**EXERCISE OBJECTIVE:**
From the first line of the data below, repeat each line exactly until you reach the line with "220), .4), 'wall_far_left')"; include that line too.

**MATERIAL PROVIDED:**

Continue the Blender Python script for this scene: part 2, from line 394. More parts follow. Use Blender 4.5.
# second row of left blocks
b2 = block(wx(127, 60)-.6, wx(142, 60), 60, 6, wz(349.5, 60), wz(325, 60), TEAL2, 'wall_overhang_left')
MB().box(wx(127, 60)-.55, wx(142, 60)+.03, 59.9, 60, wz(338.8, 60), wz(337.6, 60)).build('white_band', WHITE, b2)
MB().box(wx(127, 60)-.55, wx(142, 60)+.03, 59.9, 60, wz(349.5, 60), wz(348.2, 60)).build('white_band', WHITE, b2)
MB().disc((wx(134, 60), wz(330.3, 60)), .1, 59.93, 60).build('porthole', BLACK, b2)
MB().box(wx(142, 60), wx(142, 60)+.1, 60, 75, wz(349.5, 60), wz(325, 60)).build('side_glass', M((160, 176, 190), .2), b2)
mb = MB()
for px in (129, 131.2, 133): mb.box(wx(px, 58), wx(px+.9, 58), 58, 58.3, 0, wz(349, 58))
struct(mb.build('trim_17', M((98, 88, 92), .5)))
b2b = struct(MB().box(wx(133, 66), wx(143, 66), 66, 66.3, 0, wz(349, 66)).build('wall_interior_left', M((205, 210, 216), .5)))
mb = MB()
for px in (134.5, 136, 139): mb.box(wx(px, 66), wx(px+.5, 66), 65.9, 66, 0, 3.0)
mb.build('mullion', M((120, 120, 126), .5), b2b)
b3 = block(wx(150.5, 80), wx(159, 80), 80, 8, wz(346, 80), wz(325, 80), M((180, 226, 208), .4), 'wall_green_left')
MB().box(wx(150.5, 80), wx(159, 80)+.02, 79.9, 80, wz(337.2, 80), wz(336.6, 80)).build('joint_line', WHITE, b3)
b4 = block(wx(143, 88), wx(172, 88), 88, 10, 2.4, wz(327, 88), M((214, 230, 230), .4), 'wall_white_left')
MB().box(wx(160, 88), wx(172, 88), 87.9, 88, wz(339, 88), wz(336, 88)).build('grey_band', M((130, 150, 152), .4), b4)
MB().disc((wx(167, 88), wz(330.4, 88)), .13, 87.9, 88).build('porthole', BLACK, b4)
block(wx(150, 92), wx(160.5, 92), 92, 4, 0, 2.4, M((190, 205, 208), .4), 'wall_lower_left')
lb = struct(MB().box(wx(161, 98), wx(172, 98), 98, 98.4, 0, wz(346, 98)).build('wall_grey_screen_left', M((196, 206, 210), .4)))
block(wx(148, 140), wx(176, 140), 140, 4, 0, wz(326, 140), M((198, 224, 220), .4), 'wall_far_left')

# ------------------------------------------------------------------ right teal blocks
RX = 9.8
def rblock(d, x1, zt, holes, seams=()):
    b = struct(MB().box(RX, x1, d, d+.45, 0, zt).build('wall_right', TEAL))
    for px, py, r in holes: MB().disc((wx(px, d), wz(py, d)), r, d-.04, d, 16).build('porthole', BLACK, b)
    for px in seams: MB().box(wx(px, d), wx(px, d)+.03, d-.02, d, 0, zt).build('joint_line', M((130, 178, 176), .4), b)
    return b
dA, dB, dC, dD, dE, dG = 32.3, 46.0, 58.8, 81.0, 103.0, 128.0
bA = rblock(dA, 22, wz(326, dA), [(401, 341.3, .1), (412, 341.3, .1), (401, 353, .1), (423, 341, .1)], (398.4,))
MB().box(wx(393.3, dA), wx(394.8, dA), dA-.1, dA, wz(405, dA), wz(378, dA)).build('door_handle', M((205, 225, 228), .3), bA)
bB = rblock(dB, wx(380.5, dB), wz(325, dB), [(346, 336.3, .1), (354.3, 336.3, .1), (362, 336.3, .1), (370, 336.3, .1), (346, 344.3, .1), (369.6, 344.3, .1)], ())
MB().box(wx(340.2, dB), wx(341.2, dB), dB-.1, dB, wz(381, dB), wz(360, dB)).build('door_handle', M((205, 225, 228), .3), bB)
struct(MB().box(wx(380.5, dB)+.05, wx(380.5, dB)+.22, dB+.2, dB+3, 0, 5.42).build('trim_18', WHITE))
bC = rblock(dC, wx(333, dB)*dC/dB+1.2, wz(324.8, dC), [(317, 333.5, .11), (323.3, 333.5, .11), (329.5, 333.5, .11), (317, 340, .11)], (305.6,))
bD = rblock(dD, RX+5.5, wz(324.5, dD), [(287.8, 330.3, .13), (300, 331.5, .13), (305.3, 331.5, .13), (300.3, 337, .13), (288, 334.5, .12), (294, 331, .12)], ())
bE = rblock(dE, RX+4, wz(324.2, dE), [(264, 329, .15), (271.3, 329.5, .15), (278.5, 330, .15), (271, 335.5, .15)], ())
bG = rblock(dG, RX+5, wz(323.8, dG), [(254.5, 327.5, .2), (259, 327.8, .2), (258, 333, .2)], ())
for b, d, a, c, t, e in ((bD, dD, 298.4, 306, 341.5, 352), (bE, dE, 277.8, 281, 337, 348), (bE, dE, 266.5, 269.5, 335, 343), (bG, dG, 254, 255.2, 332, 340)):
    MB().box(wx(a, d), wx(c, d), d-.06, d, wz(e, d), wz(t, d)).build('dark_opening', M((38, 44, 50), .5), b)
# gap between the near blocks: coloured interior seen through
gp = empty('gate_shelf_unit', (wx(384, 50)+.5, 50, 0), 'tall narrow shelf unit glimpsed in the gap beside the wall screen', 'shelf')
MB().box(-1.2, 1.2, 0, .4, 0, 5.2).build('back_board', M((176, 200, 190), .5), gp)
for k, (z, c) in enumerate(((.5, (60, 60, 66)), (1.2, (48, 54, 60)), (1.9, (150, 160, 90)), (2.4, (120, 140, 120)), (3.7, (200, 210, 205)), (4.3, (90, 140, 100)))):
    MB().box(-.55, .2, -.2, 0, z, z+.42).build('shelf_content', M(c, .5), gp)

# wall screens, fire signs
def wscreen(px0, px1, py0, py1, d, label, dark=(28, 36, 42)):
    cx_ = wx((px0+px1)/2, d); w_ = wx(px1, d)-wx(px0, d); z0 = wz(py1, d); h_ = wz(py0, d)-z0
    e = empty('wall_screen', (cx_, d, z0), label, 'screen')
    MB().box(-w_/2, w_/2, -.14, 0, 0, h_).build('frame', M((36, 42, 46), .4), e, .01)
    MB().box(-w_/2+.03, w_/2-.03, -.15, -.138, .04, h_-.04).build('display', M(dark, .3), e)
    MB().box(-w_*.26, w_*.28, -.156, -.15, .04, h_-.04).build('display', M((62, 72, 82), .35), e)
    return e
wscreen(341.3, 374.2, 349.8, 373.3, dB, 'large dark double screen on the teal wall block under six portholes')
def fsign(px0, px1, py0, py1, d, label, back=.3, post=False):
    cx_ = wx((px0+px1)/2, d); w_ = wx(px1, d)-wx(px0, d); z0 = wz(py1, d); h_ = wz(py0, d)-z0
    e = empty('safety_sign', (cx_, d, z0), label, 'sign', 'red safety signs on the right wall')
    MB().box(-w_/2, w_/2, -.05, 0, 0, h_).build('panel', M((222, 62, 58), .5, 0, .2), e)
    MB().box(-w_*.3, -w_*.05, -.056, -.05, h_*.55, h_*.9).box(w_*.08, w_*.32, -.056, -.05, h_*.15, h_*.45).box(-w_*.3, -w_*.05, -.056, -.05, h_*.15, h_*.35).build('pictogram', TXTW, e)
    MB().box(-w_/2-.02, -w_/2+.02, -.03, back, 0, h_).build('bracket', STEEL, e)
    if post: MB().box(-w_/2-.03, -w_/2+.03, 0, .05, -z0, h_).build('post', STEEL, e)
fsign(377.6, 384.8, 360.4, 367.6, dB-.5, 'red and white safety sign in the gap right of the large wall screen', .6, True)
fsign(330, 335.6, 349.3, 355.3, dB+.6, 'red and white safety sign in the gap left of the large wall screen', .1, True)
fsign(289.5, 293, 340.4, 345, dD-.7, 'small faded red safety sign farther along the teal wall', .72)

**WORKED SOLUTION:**
Continue the Blender Python script for this scene: part 2, from line 394. More parts follow. Use Blender 4.5.
# second row of left blocks
b2 = block(wx(127, 60)-.6, wx(142, 60), 60, 6, wz(349.5, 60), wz(325, 60), TEAL2, 'wall_overhang_left')
MB().box(wx(127, 60)-.55, wx(142, 60)+.03, 59.9, 60, wz(338.8, 60), wz(337.6, 60)).build('white_band', WHITE, b2)
MB().box(wx(127, 60)-.55, wx(142, 60)+.03, 59.9, 60, wz(349.5, 60), wz(348.2, 60)).build('white_band', WHITE, b2)
MB().disc((wx(134, 60), wz(330.3, 60)), .1, 59.93, 60).build('porthole', BLACK, b2)
MB().box(wx(142, 60), wx(142, 60)+.1, 60, 75, wz(349.5, 60), wz(325, 60)).build('side_glass', M((160, 176, 190), .2), b2)
mb = MB()
for px in (129, 131.2, 133): mb.box(wx(px, 58), wx(px+.9, 58), 58, 58.3, 0, wz(349, 58))
struct(mb.build('trim_17', M((98, 88, 92), .5)))
b2b = struct(MB().box(wx(133, 66), wx(143, 66), 66, 66.3, 0, wz(349, 66)).build('wall_interior_left', M((205, 210, 216), .5)))
mb = MB()
for px in (134.5, 136, 139): mb.box(wx(px, 66), wx(px+.5, 66), 65.9, 66, 0, 3.0)
mb.build('mullion', M((120, 120, 126), .5), b2b)
b3 = block(wx(150.5, 80), wx(159, 80), 80, 8, wz(346, 80), wz(325, 80), M((180, 226, 208), .4), 'wall_green_left')
MB().box(wx(150.5, 80), wx(159, 80)+.02, 79.9, 80, wz(337.2, 80), wz(336.6, 80)).build('joint_line', WHITE, b3)
b4 = block(wx(143, 88), wx(172, 88), 88, 10, 2.4, wz(327, 88), M((214, 230, 230), .4), 'wall_white_left')
MB().box(wx(160, 88), wx(172, 88), 87.9, 88, wz(339, 88), wz(336, 88)).build('grey_band', M((130, 150, 152), .4), b4)
MB().disc((wx(167, 88), wz(330.4, 88)), .13, 87.9, 88).build('porthole', BLACK, b4)
block(wx(150, 92), wx(160.5, 92), 92, 4, 0, 2.4, M((190, 205, 208), .4), 'wall_lower_left')
lb = struct(MB().box(wx(161, 98), wx(172, 98), 98, 98.4, 0, wz(346, 98)).build('wall_grey_screen_left', M((196, 206, 210), .4)))
block(wx(148, 140), wx(176, 140), 140, 4, 0, wz(326, 140), M((198, 224, 220), .4), 'wall_far_left')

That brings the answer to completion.